Heavy-handed fantasy set in the Deep South, from a hip young novelist (Ray in Reverse, 2000, etc.).
A young man trying to uncover the mysteries of his birth is one of the best premises in this business, and that’s what Wallace gives us. Thomas Rider knows he was born 18 years ago in the boondocks town of Ashland, Alabama (scene of Wallace’s debut, Big Fish, 1998), and he knows that his mother Lucy died bringing him into this world—but that’s about it. So, with the encouragement of his girlfriend Anna, he sets off for Ashland by himself to talk to the folks there and see what he can find out. His mother didn’t live in Ashland very long, apparently, and moved there only in order to look after a dilapidated house that her father had bought as an investment. Thomas talks to all the townsfolk who might have known Lucy (real-estate agent, innkeeper, village idiot, carpenter, etc.) and learns in short order that Ashland was (and is) a deeply strange place.
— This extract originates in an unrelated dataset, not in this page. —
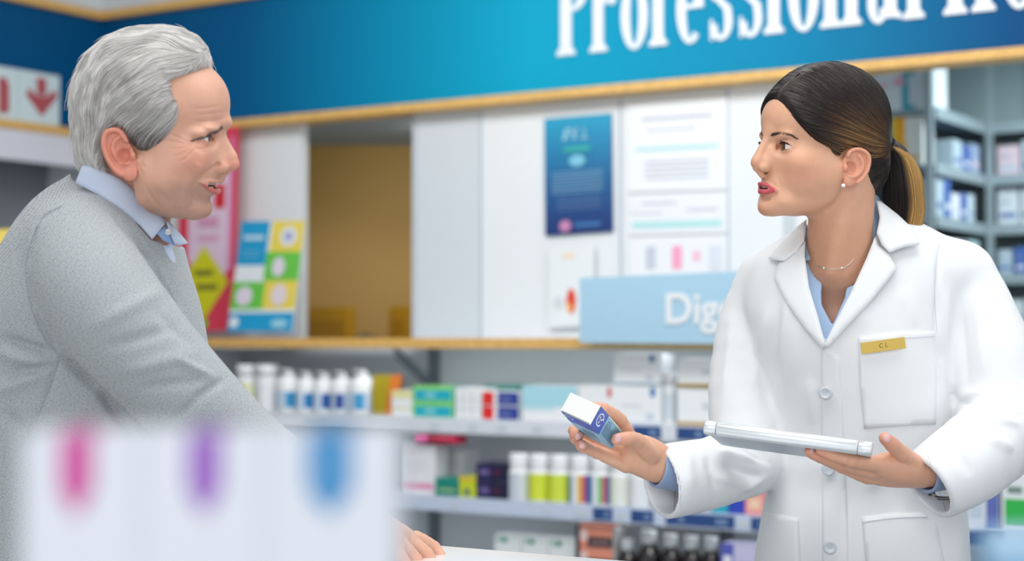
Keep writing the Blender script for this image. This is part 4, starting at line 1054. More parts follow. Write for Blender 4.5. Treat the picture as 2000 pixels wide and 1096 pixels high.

Once famous as the “Watermelon Capital of the World,” it hasn’t had a watermelon crop since Lucy Rider died in childbirth. What does one have to do with the other? Apparently what assured the success of the town’s crops was an annual fertility rite in which the oldest male virgin in Ashland would be deflowered during a full moon in a watermelon patch. It seems that Lucy, when she moved to town, objected vehemently to this practice—and attempted to sabotage the rite by deflowering the chosen victim herself before the ceremony could take place. In the course of his inquiries, Thomas finds out who his father was, but that comes as something of an anticlimax, frankly, to learning the much weirder tale of his birthplace.
For a fable, Wallace strikes a completely wrong tone, narrating his tale in short, ponderous, testimony-like recollections by various townsfolk. The result: heavy, pompous, and dull.